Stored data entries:
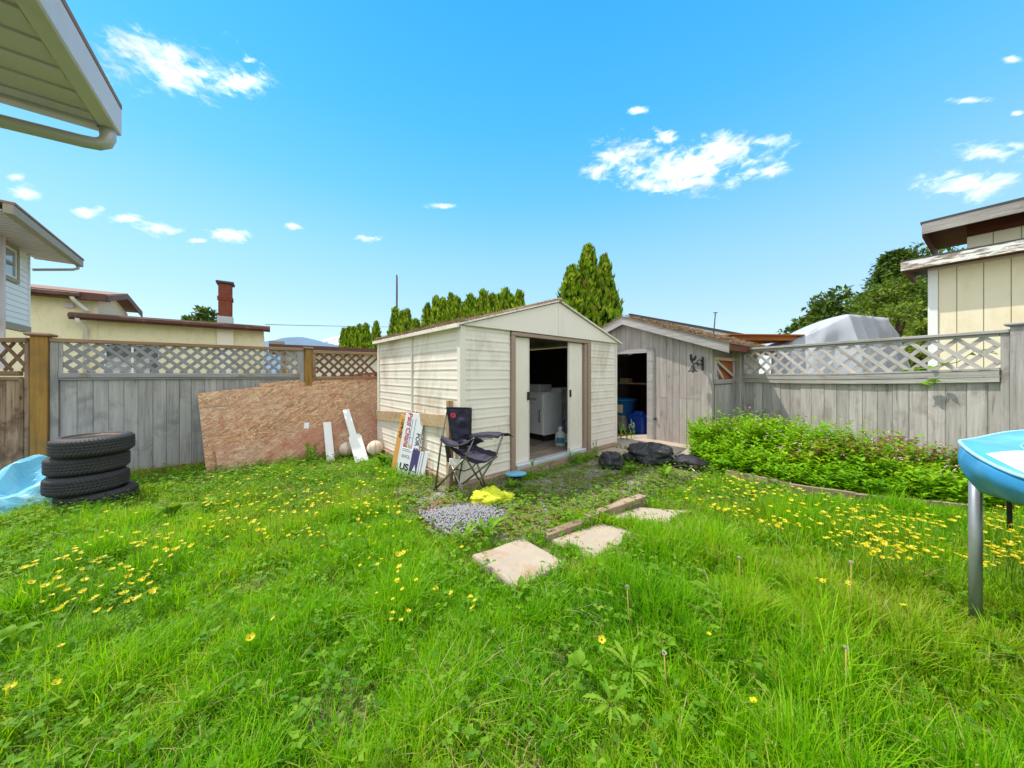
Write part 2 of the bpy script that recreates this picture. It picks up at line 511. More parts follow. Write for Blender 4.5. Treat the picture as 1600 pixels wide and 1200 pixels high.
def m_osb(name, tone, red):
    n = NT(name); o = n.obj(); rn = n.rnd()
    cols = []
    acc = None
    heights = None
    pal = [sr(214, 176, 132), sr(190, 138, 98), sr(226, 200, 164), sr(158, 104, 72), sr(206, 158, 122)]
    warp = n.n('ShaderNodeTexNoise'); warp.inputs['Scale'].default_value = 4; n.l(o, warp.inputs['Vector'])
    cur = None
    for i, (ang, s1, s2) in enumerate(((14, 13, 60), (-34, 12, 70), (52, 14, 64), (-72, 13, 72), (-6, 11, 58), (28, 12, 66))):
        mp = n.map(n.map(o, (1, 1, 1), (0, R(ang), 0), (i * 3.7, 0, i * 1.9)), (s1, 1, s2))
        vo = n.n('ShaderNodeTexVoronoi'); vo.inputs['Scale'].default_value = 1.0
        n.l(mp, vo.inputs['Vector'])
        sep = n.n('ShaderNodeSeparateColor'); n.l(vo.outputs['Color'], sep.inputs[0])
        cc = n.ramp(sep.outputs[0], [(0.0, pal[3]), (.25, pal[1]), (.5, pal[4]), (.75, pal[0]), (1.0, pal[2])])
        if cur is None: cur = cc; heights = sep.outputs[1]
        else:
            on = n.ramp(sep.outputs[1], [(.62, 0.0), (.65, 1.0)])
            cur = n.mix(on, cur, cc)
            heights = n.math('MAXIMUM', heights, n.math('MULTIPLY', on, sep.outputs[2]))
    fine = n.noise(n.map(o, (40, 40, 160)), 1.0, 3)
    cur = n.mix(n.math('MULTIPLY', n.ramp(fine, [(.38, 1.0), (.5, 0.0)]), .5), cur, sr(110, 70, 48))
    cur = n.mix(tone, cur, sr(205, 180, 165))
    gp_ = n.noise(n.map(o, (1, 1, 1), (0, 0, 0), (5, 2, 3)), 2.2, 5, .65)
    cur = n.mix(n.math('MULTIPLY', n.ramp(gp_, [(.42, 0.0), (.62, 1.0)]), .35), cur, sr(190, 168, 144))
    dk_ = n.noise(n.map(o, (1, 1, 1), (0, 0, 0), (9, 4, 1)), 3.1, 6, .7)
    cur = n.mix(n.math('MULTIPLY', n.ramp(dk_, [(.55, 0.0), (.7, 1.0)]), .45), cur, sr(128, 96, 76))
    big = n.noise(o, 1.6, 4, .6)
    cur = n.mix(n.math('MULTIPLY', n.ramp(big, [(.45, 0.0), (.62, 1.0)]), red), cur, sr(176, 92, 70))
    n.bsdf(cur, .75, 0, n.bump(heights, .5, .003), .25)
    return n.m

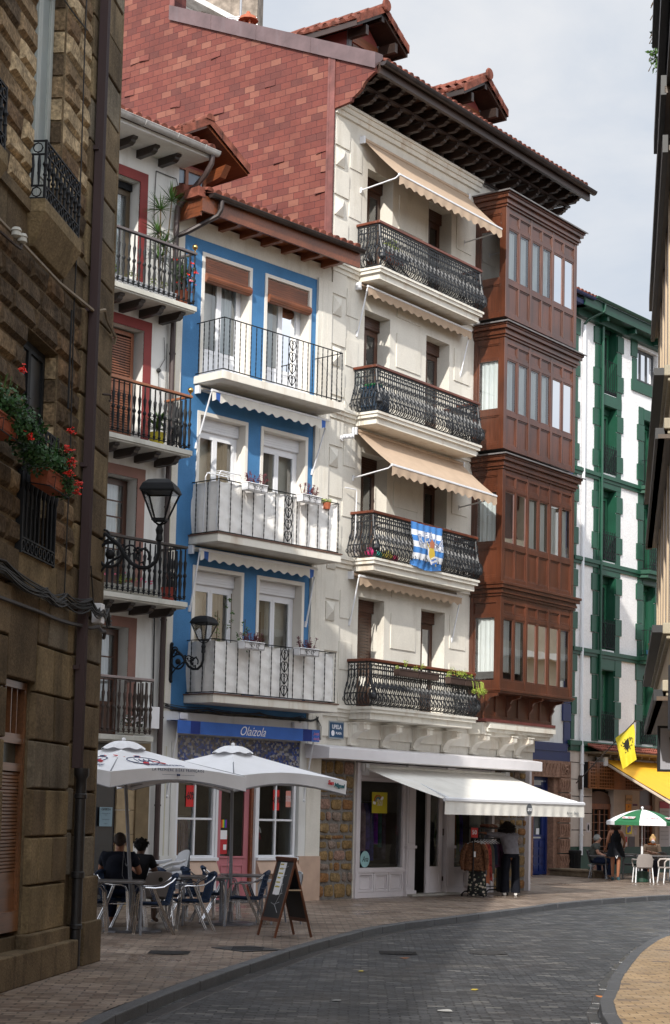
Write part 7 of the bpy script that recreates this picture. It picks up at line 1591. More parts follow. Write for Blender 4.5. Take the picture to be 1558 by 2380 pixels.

## EXERCISE AIM
Each line that has the word "script" should be copied.

## OUTPUT FOR THIS TASK
Write part 2 of the bpy script that recreates this picture. It picks up at line 511. More parts follow. Write for Blender 4.5. Treat the picture as 1600 pixels wide and 1200 pixels high.
Write part 7 of the bpy script that recreates this picture. It picks up at line 1591. More parts follow. Write for Blender 4.5. Take the picture to be 1558 by 2380 pixels.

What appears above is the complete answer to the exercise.